A routing table of O(logN) size provides the overlay node with pointers to nodes with matching prefixes. In a large system, logN translates to several hops across the Internet and is not sufficient to meet the performance requirements of latency critical applications such as DNS. Beehive proposes a novel technique based on controlled proactive caching to reduce the average lookup latency of structured DHTs. Figure 3 illustrates how Beehive applies proactive caching to decrease lookup latency in Pastry.
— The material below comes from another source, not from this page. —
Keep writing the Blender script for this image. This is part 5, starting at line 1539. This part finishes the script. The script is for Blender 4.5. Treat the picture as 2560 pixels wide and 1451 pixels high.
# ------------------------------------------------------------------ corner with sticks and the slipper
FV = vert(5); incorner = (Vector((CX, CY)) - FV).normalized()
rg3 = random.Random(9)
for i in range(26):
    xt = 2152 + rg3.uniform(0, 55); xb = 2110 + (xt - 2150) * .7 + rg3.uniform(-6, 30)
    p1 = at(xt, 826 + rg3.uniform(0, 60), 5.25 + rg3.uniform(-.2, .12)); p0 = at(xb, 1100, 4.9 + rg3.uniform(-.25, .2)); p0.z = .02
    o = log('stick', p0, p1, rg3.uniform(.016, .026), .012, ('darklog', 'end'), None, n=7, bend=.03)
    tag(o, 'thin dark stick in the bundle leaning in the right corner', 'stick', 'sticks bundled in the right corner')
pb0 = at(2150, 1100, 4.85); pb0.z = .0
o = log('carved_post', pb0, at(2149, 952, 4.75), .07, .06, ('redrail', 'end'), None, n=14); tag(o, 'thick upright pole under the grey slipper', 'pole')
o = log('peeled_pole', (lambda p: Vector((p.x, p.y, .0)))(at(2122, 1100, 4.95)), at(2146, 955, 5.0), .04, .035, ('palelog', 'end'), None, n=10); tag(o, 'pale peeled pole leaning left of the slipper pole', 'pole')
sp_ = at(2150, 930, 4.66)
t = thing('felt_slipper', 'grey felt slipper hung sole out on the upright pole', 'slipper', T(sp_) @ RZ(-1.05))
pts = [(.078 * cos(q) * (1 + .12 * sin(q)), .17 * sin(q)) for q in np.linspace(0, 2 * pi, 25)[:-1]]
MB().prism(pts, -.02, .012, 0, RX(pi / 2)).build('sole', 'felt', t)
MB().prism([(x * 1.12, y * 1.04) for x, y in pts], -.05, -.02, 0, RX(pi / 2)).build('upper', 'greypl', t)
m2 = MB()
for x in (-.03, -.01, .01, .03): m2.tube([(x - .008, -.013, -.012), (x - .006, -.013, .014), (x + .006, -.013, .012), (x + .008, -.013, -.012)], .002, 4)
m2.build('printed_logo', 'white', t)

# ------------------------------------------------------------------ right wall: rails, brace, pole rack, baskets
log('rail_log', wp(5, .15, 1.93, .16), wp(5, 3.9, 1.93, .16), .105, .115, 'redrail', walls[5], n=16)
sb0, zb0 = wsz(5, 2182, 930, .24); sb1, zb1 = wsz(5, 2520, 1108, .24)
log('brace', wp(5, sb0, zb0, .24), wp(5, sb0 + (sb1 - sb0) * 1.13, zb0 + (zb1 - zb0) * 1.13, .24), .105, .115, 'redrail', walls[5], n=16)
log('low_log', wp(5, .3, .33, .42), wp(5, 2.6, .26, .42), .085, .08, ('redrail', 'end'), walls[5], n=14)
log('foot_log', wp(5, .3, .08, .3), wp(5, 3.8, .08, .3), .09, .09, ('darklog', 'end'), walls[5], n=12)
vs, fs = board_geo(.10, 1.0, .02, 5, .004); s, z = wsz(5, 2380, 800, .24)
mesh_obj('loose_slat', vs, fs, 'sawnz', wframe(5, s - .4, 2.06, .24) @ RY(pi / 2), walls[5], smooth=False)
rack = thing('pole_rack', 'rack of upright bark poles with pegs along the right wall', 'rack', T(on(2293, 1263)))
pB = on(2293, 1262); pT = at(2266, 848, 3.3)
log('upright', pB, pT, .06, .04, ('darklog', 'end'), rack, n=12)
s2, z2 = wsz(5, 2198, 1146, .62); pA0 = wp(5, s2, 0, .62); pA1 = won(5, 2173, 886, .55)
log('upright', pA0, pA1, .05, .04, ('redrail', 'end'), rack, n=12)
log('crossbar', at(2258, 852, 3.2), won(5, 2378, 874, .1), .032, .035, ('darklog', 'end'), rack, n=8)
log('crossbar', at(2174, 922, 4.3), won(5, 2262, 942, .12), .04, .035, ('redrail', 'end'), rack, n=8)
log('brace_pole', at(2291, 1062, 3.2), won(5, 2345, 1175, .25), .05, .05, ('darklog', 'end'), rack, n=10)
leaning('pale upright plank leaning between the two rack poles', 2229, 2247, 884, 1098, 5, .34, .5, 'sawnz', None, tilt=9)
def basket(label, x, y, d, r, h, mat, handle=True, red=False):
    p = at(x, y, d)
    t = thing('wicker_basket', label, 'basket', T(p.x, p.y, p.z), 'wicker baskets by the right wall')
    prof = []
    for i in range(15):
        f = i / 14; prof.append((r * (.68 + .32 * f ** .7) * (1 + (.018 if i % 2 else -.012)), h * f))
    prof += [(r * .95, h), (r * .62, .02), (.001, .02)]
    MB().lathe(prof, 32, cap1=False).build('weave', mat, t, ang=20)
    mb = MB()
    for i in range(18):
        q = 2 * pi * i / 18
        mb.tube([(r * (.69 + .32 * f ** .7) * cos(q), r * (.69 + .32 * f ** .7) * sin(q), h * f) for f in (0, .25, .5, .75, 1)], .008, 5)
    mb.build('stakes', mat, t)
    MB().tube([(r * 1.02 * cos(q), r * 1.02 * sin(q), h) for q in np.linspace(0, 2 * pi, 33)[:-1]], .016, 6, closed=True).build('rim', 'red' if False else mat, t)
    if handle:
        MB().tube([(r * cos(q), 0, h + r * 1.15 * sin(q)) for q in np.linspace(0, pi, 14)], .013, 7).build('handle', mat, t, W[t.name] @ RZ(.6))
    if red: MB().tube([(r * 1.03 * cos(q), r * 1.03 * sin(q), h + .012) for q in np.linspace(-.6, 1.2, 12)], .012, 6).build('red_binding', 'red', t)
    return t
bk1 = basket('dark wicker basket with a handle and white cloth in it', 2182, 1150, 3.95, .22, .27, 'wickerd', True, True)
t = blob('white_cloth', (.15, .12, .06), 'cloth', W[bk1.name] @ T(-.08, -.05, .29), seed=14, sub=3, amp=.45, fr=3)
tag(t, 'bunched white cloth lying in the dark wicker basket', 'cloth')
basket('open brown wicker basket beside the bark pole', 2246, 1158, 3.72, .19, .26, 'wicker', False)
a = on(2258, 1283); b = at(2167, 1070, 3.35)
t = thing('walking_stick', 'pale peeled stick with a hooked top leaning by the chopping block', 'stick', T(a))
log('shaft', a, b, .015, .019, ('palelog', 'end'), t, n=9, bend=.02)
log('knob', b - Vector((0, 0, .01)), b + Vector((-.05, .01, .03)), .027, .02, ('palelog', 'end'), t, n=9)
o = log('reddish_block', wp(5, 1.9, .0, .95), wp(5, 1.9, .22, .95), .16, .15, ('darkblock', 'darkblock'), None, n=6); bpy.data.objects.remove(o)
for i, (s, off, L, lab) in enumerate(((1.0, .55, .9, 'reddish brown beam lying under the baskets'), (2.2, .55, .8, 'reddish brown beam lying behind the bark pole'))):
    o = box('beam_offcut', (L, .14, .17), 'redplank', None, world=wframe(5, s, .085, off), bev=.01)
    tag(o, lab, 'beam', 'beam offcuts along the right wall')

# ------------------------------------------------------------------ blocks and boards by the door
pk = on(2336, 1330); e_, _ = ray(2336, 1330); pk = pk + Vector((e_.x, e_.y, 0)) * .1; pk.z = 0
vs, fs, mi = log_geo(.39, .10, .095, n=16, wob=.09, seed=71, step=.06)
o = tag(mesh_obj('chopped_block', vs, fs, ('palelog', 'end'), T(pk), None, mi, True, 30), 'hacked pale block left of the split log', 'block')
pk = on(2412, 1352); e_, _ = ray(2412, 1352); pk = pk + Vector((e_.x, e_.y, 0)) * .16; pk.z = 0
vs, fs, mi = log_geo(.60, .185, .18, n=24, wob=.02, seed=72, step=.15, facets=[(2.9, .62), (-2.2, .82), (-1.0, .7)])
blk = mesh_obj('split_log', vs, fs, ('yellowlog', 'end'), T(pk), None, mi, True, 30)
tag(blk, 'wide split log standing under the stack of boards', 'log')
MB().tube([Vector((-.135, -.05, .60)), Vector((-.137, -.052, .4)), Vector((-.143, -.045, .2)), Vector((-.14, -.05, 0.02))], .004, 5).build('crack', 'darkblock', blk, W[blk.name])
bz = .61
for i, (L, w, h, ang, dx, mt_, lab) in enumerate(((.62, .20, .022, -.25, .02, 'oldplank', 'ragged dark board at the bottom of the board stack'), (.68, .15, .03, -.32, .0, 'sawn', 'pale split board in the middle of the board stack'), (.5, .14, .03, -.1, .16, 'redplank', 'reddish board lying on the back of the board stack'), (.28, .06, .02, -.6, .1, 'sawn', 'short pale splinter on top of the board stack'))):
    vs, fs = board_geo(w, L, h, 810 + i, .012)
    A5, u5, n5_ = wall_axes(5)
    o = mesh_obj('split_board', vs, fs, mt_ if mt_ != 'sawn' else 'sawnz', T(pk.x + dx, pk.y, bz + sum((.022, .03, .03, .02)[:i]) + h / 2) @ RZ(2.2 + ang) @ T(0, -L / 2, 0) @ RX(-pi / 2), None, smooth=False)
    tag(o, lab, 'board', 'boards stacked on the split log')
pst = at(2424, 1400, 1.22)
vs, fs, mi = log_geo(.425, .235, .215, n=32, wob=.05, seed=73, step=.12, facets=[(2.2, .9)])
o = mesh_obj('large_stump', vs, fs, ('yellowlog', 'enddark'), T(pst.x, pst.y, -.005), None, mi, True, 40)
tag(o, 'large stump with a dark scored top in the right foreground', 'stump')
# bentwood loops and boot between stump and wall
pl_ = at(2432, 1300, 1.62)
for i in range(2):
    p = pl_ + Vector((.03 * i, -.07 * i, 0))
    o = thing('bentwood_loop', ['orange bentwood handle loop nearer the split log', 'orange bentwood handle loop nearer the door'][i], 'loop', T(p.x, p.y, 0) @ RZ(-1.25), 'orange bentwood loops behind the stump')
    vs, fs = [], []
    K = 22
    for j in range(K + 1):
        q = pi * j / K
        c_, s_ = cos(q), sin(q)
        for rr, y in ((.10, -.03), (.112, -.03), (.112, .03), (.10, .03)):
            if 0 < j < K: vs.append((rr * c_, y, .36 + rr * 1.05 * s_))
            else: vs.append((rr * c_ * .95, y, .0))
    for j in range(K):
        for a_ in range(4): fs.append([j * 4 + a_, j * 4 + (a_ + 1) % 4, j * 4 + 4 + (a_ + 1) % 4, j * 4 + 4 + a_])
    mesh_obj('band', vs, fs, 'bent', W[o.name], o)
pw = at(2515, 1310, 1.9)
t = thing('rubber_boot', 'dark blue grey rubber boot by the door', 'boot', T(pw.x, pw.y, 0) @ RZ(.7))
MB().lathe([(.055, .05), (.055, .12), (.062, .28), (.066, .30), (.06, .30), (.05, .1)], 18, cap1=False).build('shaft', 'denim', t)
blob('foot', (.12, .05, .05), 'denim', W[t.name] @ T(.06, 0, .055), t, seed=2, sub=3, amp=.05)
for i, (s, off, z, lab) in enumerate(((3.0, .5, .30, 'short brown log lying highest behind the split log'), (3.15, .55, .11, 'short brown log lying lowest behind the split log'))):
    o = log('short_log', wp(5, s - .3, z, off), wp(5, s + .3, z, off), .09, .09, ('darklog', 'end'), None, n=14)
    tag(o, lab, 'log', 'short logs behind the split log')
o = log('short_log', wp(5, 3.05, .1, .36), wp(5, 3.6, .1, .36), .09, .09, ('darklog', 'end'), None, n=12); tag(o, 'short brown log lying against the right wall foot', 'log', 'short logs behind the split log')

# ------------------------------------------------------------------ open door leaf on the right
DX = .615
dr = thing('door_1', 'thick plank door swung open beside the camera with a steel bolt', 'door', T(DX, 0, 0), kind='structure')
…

In the example mentioned above, where a query is issued for the object 2101, Pastry incurs three hops to find a copy of the object. By placing copies of the object at all nodes one hop prior to the home node in the request path, the lookup latency can be reduced by one hop. In this example, the lookup latency can be reduced from three hops to two hops by replicating the object at all nodes that start with 21. Similarly, the lookup latency can be reduced to one hop by replicating the object at all nodes that start with 2. Thus, we can vary the lookup latency of the object between 0 and logN hops by systematically replicating the object more extensively. In Beehive, an object replicated at all nodes with i matching prefixes incurs i hops for a lookup, and is said to be replicated at level i.